Ninguém pode dizer que o saudoso líder pacifista Martin Luther King era a favor da adoção de cotas nos EUA. Ninguém pode também dizer o contrário. Simplesmente porque ele jamais se manifestou claramente sobre o regime de cotas. É verdade que ele se disse favorável a políticas de reparação, mas é igualmente verdade que ele queria que tais políticas beneficiassem pobres, fossem brancos ou negros. É verdade que ele disse que uma sociedade que cometeu injustiças contra os negros durante centenas de anos precisava agora fazer alguma coisa especial por eles, equipando-os para competir numa base justa e igual. Mas depreender daí que ele advogava a adoção do regime de cotas é uma ilação que fica por conta de quem a faz. Eu, por exemplo, entendo que “equipar” pode aí significar dar-lhe educação de qualidade. É verdade que Martin Luther King advogou que uma empresa ou uma fábrica tivesse um quadro funcional que refletisse a estrutura de cor da população, mas ele jamais disse que isso deveria ser feito mediante adoção de cotas compulsórias. Eu sempre imaginei que ele desejasse alcançar tais metas pelo fim do racismo do empresariado e pela elevação educacional dos cidadãos negros norte-americanos.

O que é certo é que o sonho de Martin Luther King era chegar a uma sociedade em que as pessoas não fossem julgadas pela cor da pele, mas pelo caráter e capacidade. Esse sonho é o meu e, até onde posso ver, daqueles que vêem nas cotas o perigo de acirrar o racismo, por exemplo, dentro da Universidade em vez de atenuá-lo. Querer me dizer com o que devo sonhar é mais do que arrogância; é uma demonstração de intolerância totalitária vinda de alguém que sempre lutou contra isso. A pior ironia é que hoje, nos EUA, quem mais se bate para provar que Luther King advogava a adoção do regime de cotas é a extrema-direita racista. Eles querem destruir o que chamam de um mito: a crença, consolidada nas últimas décadas, de que o cerne do pensamento de Luther King era lutar por uma sociedade onde raça não fosse um critério.

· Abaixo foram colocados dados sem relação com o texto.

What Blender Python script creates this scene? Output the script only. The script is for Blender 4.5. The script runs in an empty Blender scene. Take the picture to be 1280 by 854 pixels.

Eu, pessoalmente, jamais escrevi ou falei que o problema da adoção do regime de cotas é que elas ferem o princípio constitucional de que todos são iguais perante a lei. Mas essa é uma interpretação legítima. É verdade que a Constituição Federal permite tratar desigualmente os desiguais, desde que haja um fundamento razoável e um fim legítimo. É, de fato, o caso dos impostos progressivos (quem ganha mais paga mais). Mas será que o mesmo se dá com a adoção as cotas? Creio que não. A regra dos impostos vale para todos: se um pobre amanhã vier a ter uma renda maior, ele pagará um imposto maior. Ninguém tem um direito inato para sempre pagar menos. Já com as cotas a coisa é diferente: uma característica inata, a cor da pele, daria um privilégio vitalício. Duas pessoas em situações em tudo equivalentes, mas diferentes na cor, não teriam o mesmo direito. Ambos seriam pobres, com a mesma renda, moradores do mesmo bairro (ou favela), mas um teria um privilégio para entrar na Universidade e o outro não. Ou, pior, um negro rico teria um privilégio que seria negado a um branco miserável. É como se a origem de classe determinasse, para sempre, o quanto se pagaria de impostos: um cidadão, nascido pobre, pagaria sempre menos imposto, mesmo que venha a enriquecer; e um cidadão, nascido rico, pagaria sempre mais imposto, mesmo que venha a empobrecer. Isso é absurdo. Como as cotas raciais.

Da mesma forma, nunca se disse que as cotas criarão o racismo, porque sabemos que o racismo é um sentimento abjeto presente em todas e quaisquer sociedades. O que se diz é que as cotas vão acirrá-lo, dando origem ao ódio racial, algo que até aqui desconhecemos. Também não ouço ninguém dizer que os que são a favor das cotas são contra investir na qualidade do ensino básico. Isso é apenas jogar com as palavras. O que se diz é que a prioridade é investir no ensino básico e que, se isso for feito, as cotas serão desnecessárias.

Não reconheço em ninguém o direito de me dizer o que eu deva desejar para os meus filhos e netos. Não sei como classificar a afirmação de que os que são contrários às cotas, como eu, desejamos para este País o triste destino de uma nação em que os brancos e negros estejamos separados por uma imensa distância social. Isso é um velho vício: quem discorda desse pensamento generalista é do mal; “está na contramão da história”, dizem nossos críticos de plantão. Prefiro ficar com o saudoso mestre Nelson Rodrigues: toda unanimidade é mesmo burra!

Não caiamos na velha armadilha do rancor. Tenho dito aqui que ninguém tem o monopólio da verdade, da ética e da virtude. Numa democracia, uma opinião se torna majoritária apenas pela força de seus argumentos.